I would like to find an answer to why git behaves differently when I try to merge my local changes with those of master, depending on the commands and sequence used.
To ensure that I start from a clean environment, I reset everything to the latest local commit 69cf18c...
and then I cherry-pick my own changes (just one file) stored already in a Gerrit server:
git reset --hard 69cf18c...
git fetch ssh://... && git cherry-pick FETCH_HEAD
From here I have tried 3 ways to solve it and only the third one works well:
Option 1: Pull with rebase
git pull --rebase
Git will show me hundreds of changes that have nothing to do with the file I cherry-picked. Even if I try git rebase --skip
another mysterious conflict will come, again and again, indefinitely. Why is this happening? Is my local history polluted with some older local commits that distort the rebase?

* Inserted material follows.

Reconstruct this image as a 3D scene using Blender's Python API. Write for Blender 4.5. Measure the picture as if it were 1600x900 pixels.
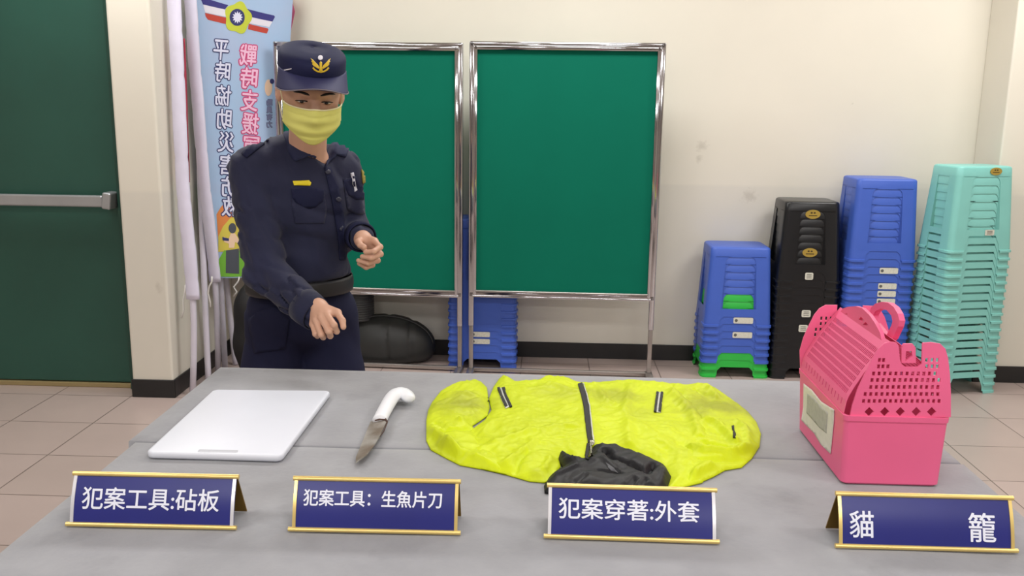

Option 2: Pull without rebase
git pull
Git will show me only one conflict, the one which has to do with my file, up to here everything ok. However after solving the conflict and running git add -u && git commit
, git creates a new commit on top of mine which I cannot merge together with mine running git rebase --interactive HEAD~2
(then I would pick and squash respectively):
git log
commit f65738375
Merge: 6c4e66a f235f75
...
commit 6c4e66a88
...
Git does not list it in the editor the commit "Merge", but instead hundreds of other commits. Why cannot I merge the conflict into my commit?
Option 3: Reset, pull and then cherry-pick
If I cherry-pick after pulling, everything works fine:
git reset --hard 69cf18c...
git pull
git fetch ssh://... && git cherry-pick FETCH_HEAD
# solve the conflict
git add -u && git commit -c FETCH_HEAD
Why in this order everything works smoothly?
Is there an explanation for these 3 options? Thank you in advance!
First you need understand difference between "git rebase" and "git merge".
"git pull --rebase" is same as "git fetch origin;git rebase"
"git pull" is same as "git fetch origin;git merge"
Git rebase moves all your local commits up to top of remote branch (by default is master branch of the remote). If multiple commits on remote branch have conflict with your local commits, you have to resolve one by one, not once, just like you climb up stairs. Finally after rebase, you'll find your local commits are on top of remote commits, and all your local commit id are changed.
Git merge just connect your local branch and remote branch with one additional merge commit without changing either commit on local or remote branch. It asks for conflict merge once, such conflict resolving information is saved in the new created merge commit.
Git rebase is better for resolving local changes before commit. Git merge is better for merge remote branches on server, or git pull request, which won't change commit id there. Gerrit doesn't use pull request as github or bitbucket. The best practice for Gerrit is to avoid "git merge" or "git pull" locally.
It looks you hadn't rebase your local branch for a long time so there are many commits on remote branch conflicts with yours. So direct rebase is frustrated as option 1.
You can do this to resolve conflict.
git branch -b WIP
git branch -D master
git checkout -b master origin/master
git checkout master
git cherry-pick xxx (xxx is local commit on WIP branch)
...
git cherry-pick xxx
git fetch ssh://... && git cherry-pick FETCH_HEAD
In this way, you do not have any "git merge" operation, and save time to avoid rebase for mutliple conflicts.